LA LEGGENDA Secondo quanto afferma una diffusa tradizione, che quasi storicamente può dirsi vera, la Statua del Signore Risorto fu commissionata a Tarquinia dalla Corporazione dei Falegnami. Ancora oggi i portatori della Macchina indossano un camice azzurro simile a quello che vestivano per le cerimonie pasquali coloro che facevano parte della Corporazione dei Falegnami. La leggenda narra che i cornetani, per ricordare la Risurrezione, avessero dato l’incarico ad uno scultore che stava scontando una pena a vita in carcere, di scolpire nel legno un Cristo Risorto, superiore in bellezza a quanti già ne esistevano. Quando l’opera fu seguita, il Signore prodigiosamente parlò all’artista per chiedergli dove avesse visto un’altra statua così bella e lo scultore, senza esitare, sembra che avesse risposto di averla veduta a Lucca. Racconta ancora la leggenda, che per impedire all’artista di fare, in seguito, una nuova statua della Resurrezione, identica a quella scolpita o anche più bella, venisse spietatamente accecato. In un primo momento, quindi, tutte le ricerche basate sulla leggenda, cioè sull’indicazione che aveva dato l’infelice scultore, furono svolte nella città di Lucca, in quanto quegli aveva dichiarato che lì si trovava il suo modello. Anche alcuni cittadini tarquiniesi seguirono quella pista, ma senza risultato positivo.
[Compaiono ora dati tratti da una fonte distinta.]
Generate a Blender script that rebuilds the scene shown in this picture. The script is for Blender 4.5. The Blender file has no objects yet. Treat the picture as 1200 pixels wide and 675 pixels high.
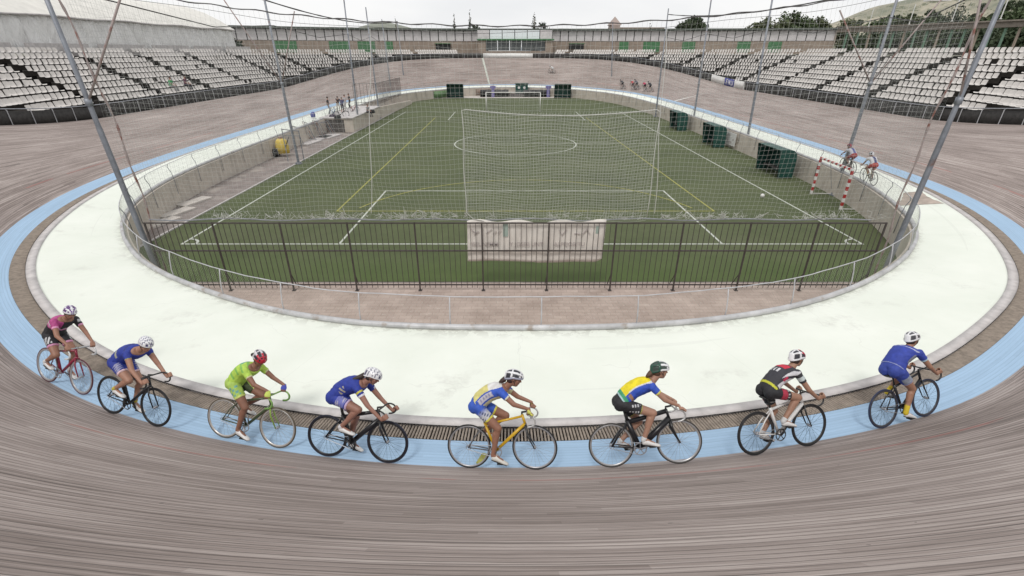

LA STORIA Le prime notizie certe sulla Processione risalgono al 1778, infatti, in un manoscritto rinvenuto negli archivi della Società Tarquiniese d’Arte e Storia, si legge già che in quel tempo esisteva una Statua della risurrezione (di cui nel corso degli anni si sono perse poi le tracce), che poteva essere portata in processione soltanto dagli appartenenti alla Corporazione dei Falegnami. Probabilmente prima di tale statua, verso il 1635, anno in cui fu conclusa l’edificazione della Chiesa di San Giuseppe che era stata iniziata nel 1619, si portava in processione un “paliotto” con dipinta l’immagine della Risurrezione. Il cittadino Lorenzo Balduini avanza l’ipotesi che potrebbe essere quel ligneo conservato nell’anticappella di Palazzo Vitelleschi, opera del pittore Monaldo da Corneto (XVI sec.), sebbene tale teoria non trovi riscontro in nessuna documentazione. Lo stesso Balduini è stato l’autore di una appassionata ricerca volta a conoscere l’autore della statua che ancora oggi si porta in processione, ricerca conclusasi felicemente con l’attribuzione certa dell’opera allo scultore di legno Bartolomeo Canini il quale si valse di un modello in gesso dello scultore Pietro Tenerani. Il simulacro costò alla Confraternita di San Giuseppe, che l’aveva commissionata, la somma di 122 scudi romani. La data scritta sotto il piedistallo della statua, 1832, testimonia l’anno in cui venne terminata.

Il positivo esito della ricerca ha dato però un duro colpo alle leggende fiorite nel corso dei secoli sulla statua e sul suo autore, ma non ha scalfito il legame di fede che unisce i tarquiniesi al loro Cristo Risorto.